B.C.'s old provincial sales tax (PST) did not apply to digital downloads, notes Vancouver tax analyst and lawyer Terry Barnett, but that will change when the new PST replaces the harmonized sales tax (HST) on April 1. The new PST taxes purchases from iTunes, Netflix and similar digital content providers under the guise of the old tax on telecommunication services. The new definition of that term encompasses not only traditional communication services (e.g. telephone services) but the accessing, downloading or viewing of "audio books, audio programs, music, ring tones, a television program, motion picture or other videos," said Barnett, the partner in charge of GST/HST and Commodity Taxes at Thorsteinssons LLP.
Other changes are more subtle but nonetheless expand the tax base, he notes. The old PST applied to taxable services which meant services "to install, assemble, dismantle, repair, adjust, restore, recondition, refinish or maintain tangible personal property (i.e. physical goods of any kind). The new law contains a tax on related services, which means "any service provided to tangible personal property".

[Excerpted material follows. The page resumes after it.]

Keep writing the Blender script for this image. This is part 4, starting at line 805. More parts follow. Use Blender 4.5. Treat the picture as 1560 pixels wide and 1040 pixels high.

Barnett adds that major areas of the tax are to be covered by regulations which have not been released. For example, the exemptions for equipment used in manufacturing, mining and the oil and gas industries. "As a result, with less than three months remaining before the implementation of the new PST, BC's manufacturers and their suppliers do not know whether the exemption will be reinstated as it read before HST, or whether it will be narrowed to resolve the outstanding issues still being litigated under the old PST," Barnett writes in the February issue of Western Investor.